Bruins Playing With No Confidence
Right now, the Bruins are playing with no confidence. It happened before the break and happened again against the Capitals. They outshot Washington 28-23 in the game, but a lot of the shots were from a tough angle and there were many instances of them overpassing on the play and frustration showed late in the first period with Brad Marchand.
Marchand laid a cross-ice pass to Trent Frederic who had a clear shooting angle on Kuemper, but the young forward tried to return the pass through some bodies and it never got to Marchand, who was yelling as he skated off the ice. Late in the second period, Connor Clifton made a nice individual play to set up Nick Foligno for the Bruins’ only goal when he made a pass to his veteran teammate from behind the net and Foligno was able to get it in front of the net and flip it over a sprawling Kuemper.

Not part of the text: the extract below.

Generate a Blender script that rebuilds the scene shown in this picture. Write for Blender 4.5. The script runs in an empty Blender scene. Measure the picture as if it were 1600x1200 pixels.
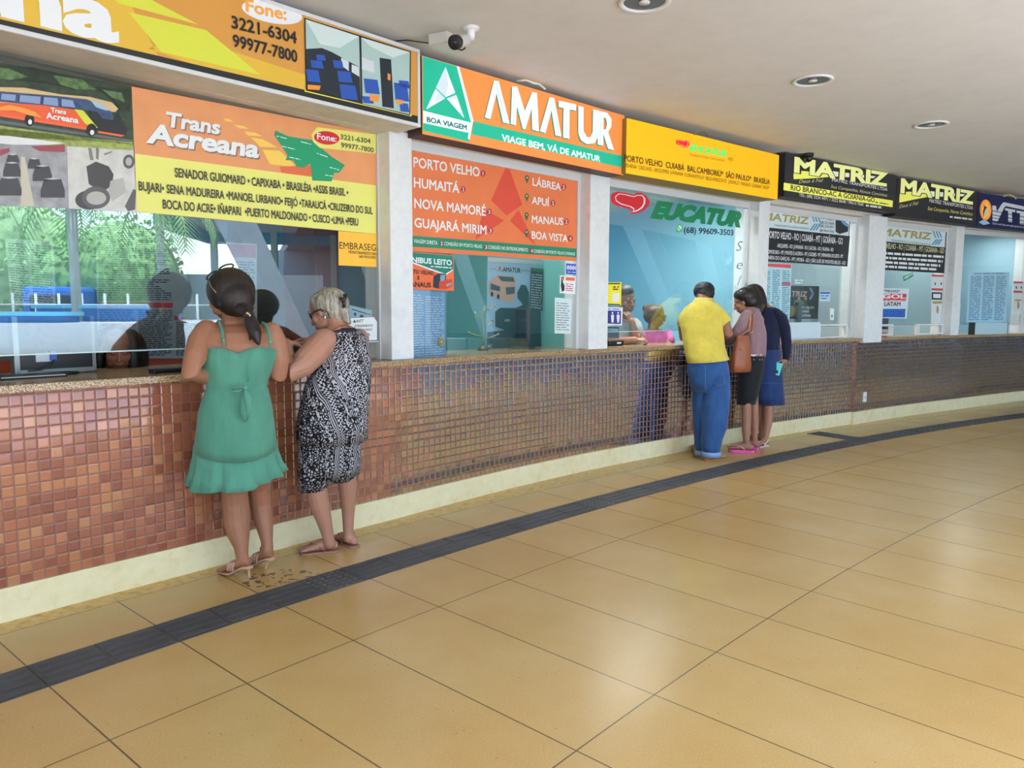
import bpy, bmesh, math, random
from math import sin, cos, pi, radians, sqrt, atan2, hypot, floor
from mathutils import Vector as V, Matrix, noise
random.seed(7)
C = bpy.context.scene.collection
# ------------------------------------------------------------------ the place: a curved ticket hall
# Circle of the hall (metres), the photographer's eye at the origin, 1.45 m up.
EYE = 1.45; CX, CY = 22.94513, -17.99508; A0 = 2.4441023; DA = -0.015903; SR = 33.2
ARC0, ARC1, ARC2 = 32.922, 31.7036, 30.4825
FPX, PIT, ROL = 1158.707, radians(5.75045), radians(0.19737)
CEIL = 3.15

def ray(x, y):
    u = (x - 800) / FPX; v = (600 - y) / FPX
    c, s = cos(ROL), sin(ROL); u, v = c*u - s*v, s*u + c*v
    return V((u, cos(PIT) + v*sin(PIT), -sin(PIT) + v*cos(PIT)))
def J(x, y, d):                      # the point at distance d into the hall seen at x, y
    r = ray(x, y); t = d / r.y
    return V((r.x*t, d, EYE + r.z*t))
_dof = None                           # (shift, y0, y1): nudges a figure's upper body in depth
def JJ(x, y, d):
    if _dof:
        k = min(1, max(0, (_dof[2]-y)/(_dof[2]-_dof[1]))); d = d + _dof[0]*k*k*(3-2*k)
    return J(x, y, d)
def G(x, y, z=0.0):
    r = ray(x, y); t = (z - EYE) / r.z
    return V((r.x*t, r.y*t, z))
def xy(s, r):
    a = A0 - s / SR
    return CX + r*cos(a), CY + r*sin(a)
def P3(s, r, z):
    x, y = xy(s, r); return V((x, y, z))
def pol(x, y):
    return hypot(x-CX, y-CY), (A0 - atan2(y-CY, x-CX)) * SR
_RW = [(-9, 33.10), (-1, 33.09), (1, 33.06), (2.4, 33.09), (3.6, 33.16), (4.7, 33.19), (6, 33.17), (7.7, 33.13), (9.17, 33.12), (9.9, 33.16), (12, 33.24), (14.2, 33.42), (20, 33.9)]
def RW(s):
    for (a, ra), (b, rb) in zip(_RW, _RW[1:]):
        if s <= b: return ra + (rb-ra) * max(0, (s-a)/(b-a))
    return _RW[-1][1]

# ------------------------------------------------------------------ materials
def lin(h):
    if isinstance(h, str):
        h = h.lstrip('#'); c = [int(h[i:i+2], 16)/255 for i in (0, 2, 4)]
        return tuple(x/12.92 if x <= .04045 else ((x+.055)/1.055)**2.4 for x in c) + (1,)
    return tuple(h) + (1,)
_M = {}
def mat(col, rough=.6, metal=0, spec=.5, emis=0, bump=0, bscale=60, coat=0, name=None, var=0, vscale=8):
    k = (col, rough, metal, spec, emis, bump, bscale, coat, var, vscale)
    if k in _M: return _M[k]
    m = bpy.data.materials.new(name or 'material_%s' % str(col).strip('#')); m.use_nodes = True
    nt = m.node_tree; b = nt.nodes['Principled BSDF']
    b.inputs['Base Color'].default_value = lin(col); b.inputs['Roughness'].default_value = rough
    b.inputs['Metallic'].default_value = metal; b.inputs['Specular IOR Level'].default_value = spec
    b.inputs['Coat Weight'].default_value = coat
    if emis:
        b.inputs['Emission Color'].default_value = lin(col); b.inputs['Emission Strength'].default_value = emis
    if bump or var:
        tc = nt.nodes.new('ShaderNodeTexCoord')
    if bump:
        n = nt.nodes.new('ShaderNodeTexNoise'); n.inputs['Scale'].default_value = bscale; n.inputs['Detail'].default_value = 4
        bp = nt.nodes.new('ShaderNodeBump'); bp.inputs['Strength'].default_value = bump; bp.inputs['Distance'].default_value = .02
        nt.links.new(tc.outputs['Object'], n.inputs['Vector'])
        nt.links.new(n.outputs['Fac'], bp.inputs['Height']); nt.links.new(bp.outputs['Normal'], b.inputs['Normal'])
    if var:
        n = nt.nodes.new('ShaderNodeTexNoise'); n.inputs['Scale'].default_value = vscale; n.inputs['Detail'].default_value = 5
        mr = nt.nodes.new('ShaderNodeMapRange'); mr.inputs[1].default_value = .3; mr.inputs[2].default_value = .7
        mr.inputs[3].default_value = 1-var; mr.inputs[4].default_value = 1+var
        mx = nt.nodes.new('ShaderNodeVectorMath'); mx.operation = 'SCALE'; mx.inputs[0].default_value = lin(col)[:3]
        nt.links.new(tc.outputs['Object'], n.inputs['Vector'])
        nt.links.new(n.outputs['Fac'], mr.inputs[0]); nt.links.new(mr.outputs[0], mx.inputs['Scale']); nt.links.new(mx.outputs[0], b.inputs['Base Color'])
    _M[k] = m; return m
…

In the third period, the Bruins went 12 minutes without a shot on goal and a lot of that had to do with Washington’s ability to stand them up at the blue line and blocking shots. When Boston was clicking at the beginning of the season, they were a shoot-first team, something that clearly they have not been during this skid. They are making an extra pass and a lot of times the pass isn’t even getting to who it was intended for and it’s both the forwards and the defenseman that are guilty of it. It’s something you thought you would never see with this team.
Things are not going to get any easier for the Bruins who hit the road for a two-game road trip against the Dallas Stars and Nashville Predators. There is a chance that DeBrusk makes his return on the trip, but it’s going to take more than just inserting the 14th overall pick in the 2015 Entry Draft into the lineup to fix some of their problems. The first step is getting their confidence back, then everything else to fix itself from there.